Marshall’s views, Hannah noted, are “in direct opposition to those of the Church of England,” and said the donations warrant “serious questions.” Meanwhile, GB News has broadcast 953 attacks on climate science and action around the 2024 general election, including calling global heating “the climate scam” and warning of government-imposed “enforced veganism.” Marshall, with a net worth of £950m, also owns the Spectator magazine and UnHerd website, and has donated generously to schools and the London School of Economics.

The Church of England, HTB, and CRT did not respond to the Guardian’s questions. A spokesperson for Marshall countered that he “generally agrees with Christian and Anglican teaching on the environment and climate change,” but just doesn’t “subscribe to net zero by 2050 due to the serious negative impact on poor people, their communities and the economy.” Instead, he prefers to let “human innovation” handle things. Central banks, regulators, and the 2006 Stern review have all found that climate action costs far less than inaction, but who’s counting?

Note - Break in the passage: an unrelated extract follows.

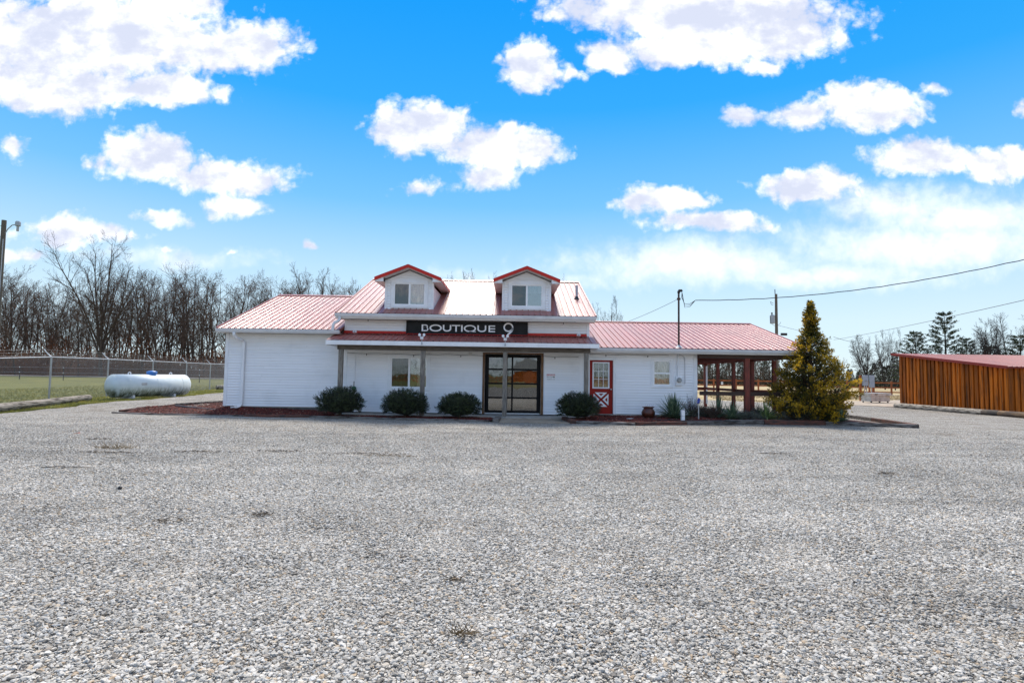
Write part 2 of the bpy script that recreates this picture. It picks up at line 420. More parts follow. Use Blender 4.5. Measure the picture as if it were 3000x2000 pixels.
# ------------------------------------------------------------------ mesh helpers
def tagit(o, label=None, cat=None, group=None, kind=None):
    if label: o['label'] = label
    if cat: o['category'] = cat
    if group: o['group'] = group
    if kind: o['kind'] = kind
    return o

def empty(name, loc=(0, 0, 0), rz=0.0):
    o = bpy.data.objects.new(name, None); COL.objects.link(o)
    o.location = loc; o.rotation_euler = (0, 0, rz); o.empty_display_size = .2
    return o

class MB:
    def __init__(s):
        s.v = []; s.f = []; s.mi = []; s.m = 0
    def vert(s, p):
        s.v.append(tuple(p)); return len(s.v) - 1
    def face(s, *ix):
        s.f.append(ix); s.mi.append(s.m)
    def box(s, x0, x1, y0, y1, z0, z1):
        b = len(s.v)
        s.v += [(x0, y0, z0), (x1, y0, z0), (x1, y1, z0), (x0, y1, z0), (x0, y0, z1), (x1, y0, z1), (x1, y1, z1), (x0, y1, z1)]
        for q in ((0, 3, 2, 1), (4, 5, 6, 7), (0, 1, 5, 4), (1, 2, 6, 5), (2, 3, 7, 6), (3, 0, 4, 7)):
            s.face(*[b + i for i in q])
        return s
    def hexa(s, pts):
        b = len(s.v); s.v += [tuple(p) for p in pts]
        for q in ((0, 3, 2, 1), (4, 5, 6, 7), (0, 1, 5, 4), (1, 2, 6, 5), (2, 3, 7, 6), (3, 0, 4, 7)):
            s.face(*[b + i for i in q])
        return s
    def poly_extrude(s, pts, d):
        """polygon of 3-d points pushed by the vector d"""
        n = len(pts); b = len(s.v)
        s.v += [tuple(p) for p in pts] + [tuple(Vector(p) + Vector(d)) for p in pts]
        s.face(*[b + i for i in range(n)][::-1]); s.face(*[b + n + i for i in range(n)])
        for i in range(n):
            j = (i + 1) % n; s.face(b + i, b + j, b + n + j, b + n + i)
        return s
    def tube(s, path, rad, n=6, cap=True):
        path = [Vector(p) for p in path]; k = len(path)
        rads = rad if isinstance(rad, (list, tuple)) else [rad] * k
        rings = []
        up = Vector((0, 0, 1))
        t0 = (path[1] - path[0]).normalized()
        a = t0.cross(up)
        if a.length < .05: a = t0.cross(Vector((1, 0, 0)))
        a.normalize()
        for i in range(k):
            t = (path[min(i + 1, k - 1)] - path[max(i - 1, 0)])
            t = t.normalized() if t.length > 1e-9 else t0
            a = a - t * a.dot(t)
            a = a.normalized() if a.length > 1e-6 else t.orthogonal().normalized()
            c = t.cross(a)
            b = len(s.v)
            for j in range(n):
                th = 2 * math.pi * j / n
                s.v.append(tuple(path[i] + (a * math.cos(th) + c * math.sin(th)) * rads[i]))
            rings.append(b)
        for i in range(k - 1):
            for j in range(n):
                j2 = (j + 1) % n
                s.face(rings[i] + j, rings[i] + j2, rings[i + 1] + j2, rings[i + 1] + j)
        if cap:
            s.face(*[rings[0] + j for j in range(n)][::-1]); s.face(*[rings[-1] + j for j in range(n)])
        return s
    def lathe(s, prof, n=20, c=(0, 0, 0)):
        """profile of (radius, z)"""
        rings = []
        for (r, z) in prof:
            b = len(s.v)
            for j in range(n):
                th = 2 * math.pi * j / n
                s.v.append((c[0] + r * math.cos(th), c[1] + r * math.sin(th), c[2] + z))
            rings.append(b)
        for i in range(len(prof) - 1):
            for j in range(n):
                j2 = (j + 1) % n
                s.face(rings[i] + j, rings[i] + j2, rings[i + 1] + j2, rings[i + 1] + j)
        s.face(*[rings[0] + j for j in range(n)][::-1]); s.face(*[rings[-1] + j for j in range(n)])
        return s
    def mesh(s, name, mats, smooth=False):
        me = bpy.data.meshes.new(name)
        me.from_pydata(s.v, [], s.f)
        for m in (mats if isinstance(mats, (list, tuple)) else [mats]):
            me.materials.append(m)
        if any(s.mi):
            me.polygons.foreach_set('material_index', s.mi)
        if smooth:
            me.polygons.foreach_set('use_smooth', [True] * len(me.polygons))
        me.update()
        return me
    def build(s, name, mats, parent=None, smooth=False, loc=None):
        o = bpy.data.objects.new(name, s.mesh(name, mats, smooth))
        COL.objects.link(o)
        if parent is not None: o.parent = parent
        if loc: o.location = loc
        return o

def link(name, me, parent=None, loc=(0, 0, 0), rz=0.0, sc=None):
    o = bpy.data.objects.new(name, me); COL.objects.link(o)
    o.location = loc; o.rotation_euler = (0, 0, rz)
    if sc: o.scale = sc
    if parent is not None: o.parent = parent
    return o

def bevel(o, wd=.01, seg=2):
    b = o.modifiers.new('bevel', 'BEVEL'); b.width = wd; b.segments = seg; b.limit_method = 'ANGLE'
    return o

def S(t):
    t = max(0.0, min(1.0, t)); return t * t * (3 - 2 * t)

def gz(x, y):
    return .30 * S((-x - 8) / 6) * S((y - 17) / 8) + .42 * S((y - 38) / 30) * S((-x + 5) / 20)

# ------------------------------------------------------------------ the ground
LOT = [(-60, -30), (-19.5, -30), (-17.6, 10), (-17.2, 19), (-16.6, 23), (-16.1, 25.5), (-16.6, 28.8), (-17.8, 35.4), (-18.8, 46), (26, 46), (26, 36), (23.6, 35), (24, -30)]
def lot_left(y):
    pts = [(-30, -19.5), (10, -17.6), (19, -17.2), (23, -16.5), (25.5, -16.0), (28.8, -16.5), (35.4, -17.7), (46, -18.8), (60, -20)]
    for (a, xa), (b, xb) in zip(pts, pts[1:]):
        if a <= y <= b:
            return xa + (xb - xa) * (y - a) / (b - a)
    return -19.5
LOT_R = 60.0
def lot_back(x):
    return 45.0 if x < 12 else 37.5 - .55 * (x - 22) if x > 18 else 45 - (x - 12) * .9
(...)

In March, over 120 church leaders, including former Archbishop of Canterbury Rowan Williams and two current bishops, criticized Marshall’s views and GB News’s climate attacks. They also raised the £1.8bn in fossil fuel investments reportedly held by Marshall’s hedge fund in 2023. Marshall responded that whether humans cause global heating is “still subject to debate,” despite 192 national governments signing off on reports stating that about 100% of global heating since 1950 is human-caused.

Marshall chairs the Sequoia Trust, a charity for “children/young people … the general public/mankind,” run from his hedge fund’s offices, with a market value of £477m as of June 2025. HTB, where he worships, received £5m between 2018 and 2024, and its environment policy encourages “sustainable lifestyles.” CRT got £13m in donations and grant commitments over the same period. The trust’s 2024-25 accounts no longer name donation recipients but recorded £10.2m given to faith-based institutions; Marshall declined to say how much went to HTB and CRT.

The broadcasting regulator Ofcom is investigating whether GB News breached impartiality rules over a repeat interview with Donald Trump, in which his “climate hoax” claims went unchallenged. The network said it “stands firmly by its journalism and editorial standards” and declined to comment on Marshall’s church donations.